# Problem statement
In the material below, list every line carrying the string "Take".

[Start]

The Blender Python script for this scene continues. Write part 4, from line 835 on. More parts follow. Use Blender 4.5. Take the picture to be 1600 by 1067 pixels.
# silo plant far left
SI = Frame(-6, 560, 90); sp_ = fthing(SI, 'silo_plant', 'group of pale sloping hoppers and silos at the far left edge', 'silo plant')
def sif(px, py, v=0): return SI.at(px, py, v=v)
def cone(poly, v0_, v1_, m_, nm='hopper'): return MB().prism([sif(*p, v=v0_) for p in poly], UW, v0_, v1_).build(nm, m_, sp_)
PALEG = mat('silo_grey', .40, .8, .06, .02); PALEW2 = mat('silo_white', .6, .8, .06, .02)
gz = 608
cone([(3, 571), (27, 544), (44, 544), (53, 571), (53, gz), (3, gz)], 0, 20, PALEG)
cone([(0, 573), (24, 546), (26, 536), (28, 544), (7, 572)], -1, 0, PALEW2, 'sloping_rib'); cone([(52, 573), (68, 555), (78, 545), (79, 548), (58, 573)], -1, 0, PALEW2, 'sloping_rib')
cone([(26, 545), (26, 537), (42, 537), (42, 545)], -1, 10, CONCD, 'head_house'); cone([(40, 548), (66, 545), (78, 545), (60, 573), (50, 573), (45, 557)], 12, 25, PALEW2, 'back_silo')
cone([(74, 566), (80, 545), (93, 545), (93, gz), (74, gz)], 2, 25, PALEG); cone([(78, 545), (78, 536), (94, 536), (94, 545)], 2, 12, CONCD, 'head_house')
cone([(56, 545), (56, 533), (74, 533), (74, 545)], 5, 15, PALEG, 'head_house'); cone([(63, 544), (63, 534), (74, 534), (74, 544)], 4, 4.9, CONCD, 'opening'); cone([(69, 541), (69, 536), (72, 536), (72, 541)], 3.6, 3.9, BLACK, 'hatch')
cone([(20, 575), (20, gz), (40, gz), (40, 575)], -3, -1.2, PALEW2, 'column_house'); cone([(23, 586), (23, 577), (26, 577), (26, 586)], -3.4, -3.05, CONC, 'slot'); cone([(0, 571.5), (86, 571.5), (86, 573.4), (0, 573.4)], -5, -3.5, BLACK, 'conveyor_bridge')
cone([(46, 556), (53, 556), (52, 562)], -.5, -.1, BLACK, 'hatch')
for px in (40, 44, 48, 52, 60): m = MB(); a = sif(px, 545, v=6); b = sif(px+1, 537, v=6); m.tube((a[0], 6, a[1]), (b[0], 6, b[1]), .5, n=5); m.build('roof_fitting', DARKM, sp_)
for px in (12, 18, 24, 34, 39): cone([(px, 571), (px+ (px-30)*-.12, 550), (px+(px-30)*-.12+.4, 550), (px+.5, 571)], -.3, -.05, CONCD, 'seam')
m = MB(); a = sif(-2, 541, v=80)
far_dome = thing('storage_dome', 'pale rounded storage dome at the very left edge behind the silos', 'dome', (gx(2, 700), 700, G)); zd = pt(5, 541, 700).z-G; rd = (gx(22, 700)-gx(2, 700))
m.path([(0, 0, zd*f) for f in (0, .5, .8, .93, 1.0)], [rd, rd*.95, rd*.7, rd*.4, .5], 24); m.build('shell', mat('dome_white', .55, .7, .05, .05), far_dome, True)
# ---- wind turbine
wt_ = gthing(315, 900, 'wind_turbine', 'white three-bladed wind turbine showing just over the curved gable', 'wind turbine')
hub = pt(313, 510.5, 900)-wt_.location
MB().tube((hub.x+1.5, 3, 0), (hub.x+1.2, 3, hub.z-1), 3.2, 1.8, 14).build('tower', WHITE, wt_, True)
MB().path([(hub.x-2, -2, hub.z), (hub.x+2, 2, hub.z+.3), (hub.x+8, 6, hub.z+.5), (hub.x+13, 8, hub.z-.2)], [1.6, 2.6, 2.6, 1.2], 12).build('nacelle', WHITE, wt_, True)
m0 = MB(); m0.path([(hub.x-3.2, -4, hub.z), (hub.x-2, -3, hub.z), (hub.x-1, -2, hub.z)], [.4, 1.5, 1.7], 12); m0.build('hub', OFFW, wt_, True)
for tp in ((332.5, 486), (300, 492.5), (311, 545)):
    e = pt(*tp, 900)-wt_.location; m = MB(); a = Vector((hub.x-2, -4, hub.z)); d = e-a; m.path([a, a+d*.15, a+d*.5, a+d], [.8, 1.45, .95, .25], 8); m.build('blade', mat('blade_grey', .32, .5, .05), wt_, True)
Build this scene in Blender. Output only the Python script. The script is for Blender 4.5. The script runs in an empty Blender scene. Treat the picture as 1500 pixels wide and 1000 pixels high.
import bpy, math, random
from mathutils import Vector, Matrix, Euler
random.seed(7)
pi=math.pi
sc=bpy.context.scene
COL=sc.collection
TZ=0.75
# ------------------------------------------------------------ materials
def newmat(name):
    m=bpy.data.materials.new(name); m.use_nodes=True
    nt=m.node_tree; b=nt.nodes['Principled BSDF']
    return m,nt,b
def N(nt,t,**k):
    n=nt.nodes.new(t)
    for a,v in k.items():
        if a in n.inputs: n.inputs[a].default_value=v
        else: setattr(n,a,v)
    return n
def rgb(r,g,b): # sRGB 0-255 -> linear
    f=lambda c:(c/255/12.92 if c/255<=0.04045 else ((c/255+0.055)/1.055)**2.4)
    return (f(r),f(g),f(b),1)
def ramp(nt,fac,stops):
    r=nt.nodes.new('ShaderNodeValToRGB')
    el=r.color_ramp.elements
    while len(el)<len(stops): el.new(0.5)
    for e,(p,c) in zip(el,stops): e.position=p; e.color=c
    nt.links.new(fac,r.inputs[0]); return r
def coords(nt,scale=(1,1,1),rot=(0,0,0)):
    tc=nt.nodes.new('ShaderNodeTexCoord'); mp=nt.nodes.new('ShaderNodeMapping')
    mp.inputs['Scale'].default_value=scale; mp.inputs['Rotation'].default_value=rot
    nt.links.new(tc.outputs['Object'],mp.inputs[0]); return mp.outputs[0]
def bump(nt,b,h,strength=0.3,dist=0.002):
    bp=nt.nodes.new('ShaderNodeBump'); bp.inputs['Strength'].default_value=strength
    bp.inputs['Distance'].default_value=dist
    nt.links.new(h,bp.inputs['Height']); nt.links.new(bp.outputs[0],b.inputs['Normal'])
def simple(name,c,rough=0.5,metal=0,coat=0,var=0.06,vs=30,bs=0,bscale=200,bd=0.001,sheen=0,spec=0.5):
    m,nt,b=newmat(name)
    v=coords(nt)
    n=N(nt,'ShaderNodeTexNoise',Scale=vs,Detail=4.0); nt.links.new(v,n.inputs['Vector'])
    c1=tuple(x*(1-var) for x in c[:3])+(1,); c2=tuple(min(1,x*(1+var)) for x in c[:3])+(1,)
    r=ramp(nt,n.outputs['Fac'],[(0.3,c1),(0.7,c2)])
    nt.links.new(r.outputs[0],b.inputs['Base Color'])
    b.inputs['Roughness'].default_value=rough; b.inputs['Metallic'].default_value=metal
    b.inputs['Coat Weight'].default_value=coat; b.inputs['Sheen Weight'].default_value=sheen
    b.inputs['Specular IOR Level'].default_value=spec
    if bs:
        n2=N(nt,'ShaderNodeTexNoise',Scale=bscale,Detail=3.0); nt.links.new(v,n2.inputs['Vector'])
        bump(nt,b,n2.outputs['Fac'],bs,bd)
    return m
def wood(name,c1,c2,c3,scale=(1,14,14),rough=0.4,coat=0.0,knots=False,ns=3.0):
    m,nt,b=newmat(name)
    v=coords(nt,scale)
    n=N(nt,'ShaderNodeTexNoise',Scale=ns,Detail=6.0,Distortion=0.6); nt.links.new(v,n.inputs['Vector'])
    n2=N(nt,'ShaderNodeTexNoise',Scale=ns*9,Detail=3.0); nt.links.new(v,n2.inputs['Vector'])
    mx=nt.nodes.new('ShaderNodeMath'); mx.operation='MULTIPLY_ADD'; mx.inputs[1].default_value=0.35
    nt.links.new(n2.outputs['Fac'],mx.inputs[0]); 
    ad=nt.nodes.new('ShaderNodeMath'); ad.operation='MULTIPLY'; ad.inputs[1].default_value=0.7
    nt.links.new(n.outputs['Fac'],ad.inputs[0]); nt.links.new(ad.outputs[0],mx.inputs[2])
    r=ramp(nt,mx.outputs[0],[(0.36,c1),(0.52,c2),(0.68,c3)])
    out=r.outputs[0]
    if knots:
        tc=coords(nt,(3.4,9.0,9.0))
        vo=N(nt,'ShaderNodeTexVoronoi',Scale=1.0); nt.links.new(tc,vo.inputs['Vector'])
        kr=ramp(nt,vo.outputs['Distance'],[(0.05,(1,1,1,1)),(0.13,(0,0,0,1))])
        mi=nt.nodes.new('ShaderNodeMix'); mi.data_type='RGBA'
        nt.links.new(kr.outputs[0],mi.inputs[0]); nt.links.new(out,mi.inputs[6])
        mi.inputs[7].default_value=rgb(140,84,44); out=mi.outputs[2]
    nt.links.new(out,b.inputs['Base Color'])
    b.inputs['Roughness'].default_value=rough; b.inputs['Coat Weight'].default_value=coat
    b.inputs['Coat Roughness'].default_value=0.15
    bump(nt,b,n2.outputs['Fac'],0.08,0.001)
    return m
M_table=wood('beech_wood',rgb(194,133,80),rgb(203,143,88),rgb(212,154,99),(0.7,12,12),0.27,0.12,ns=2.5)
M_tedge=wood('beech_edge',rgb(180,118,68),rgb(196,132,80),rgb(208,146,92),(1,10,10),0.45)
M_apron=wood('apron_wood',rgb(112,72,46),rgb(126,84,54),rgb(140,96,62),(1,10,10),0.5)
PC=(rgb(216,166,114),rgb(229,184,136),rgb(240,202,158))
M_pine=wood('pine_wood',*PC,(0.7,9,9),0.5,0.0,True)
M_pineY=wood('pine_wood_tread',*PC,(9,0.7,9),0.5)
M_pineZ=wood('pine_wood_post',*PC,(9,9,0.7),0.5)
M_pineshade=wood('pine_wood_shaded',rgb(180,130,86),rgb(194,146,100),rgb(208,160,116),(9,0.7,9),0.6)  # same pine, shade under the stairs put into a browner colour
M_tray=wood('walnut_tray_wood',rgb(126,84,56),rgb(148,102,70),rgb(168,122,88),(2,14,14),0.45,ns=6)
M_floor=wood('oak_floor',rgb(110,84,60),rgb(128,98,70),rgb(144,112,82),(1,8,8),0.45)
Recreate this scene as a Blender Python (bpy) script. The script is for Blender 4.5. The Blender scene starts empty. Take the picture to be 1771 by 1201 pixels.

[End]

# Response to the task
The Blender Python script for this scene continues. Write part 4, from line 835 on. More parts follow. Use Blender 4.5. Take the picture to be 1600 by 1067 pixels.
Recreate this scene as a Blender Python (bpy) script. The script is for Blender 4.5. The Blender scene starts empty. Take the picture to be 1771 by 1201 pixels.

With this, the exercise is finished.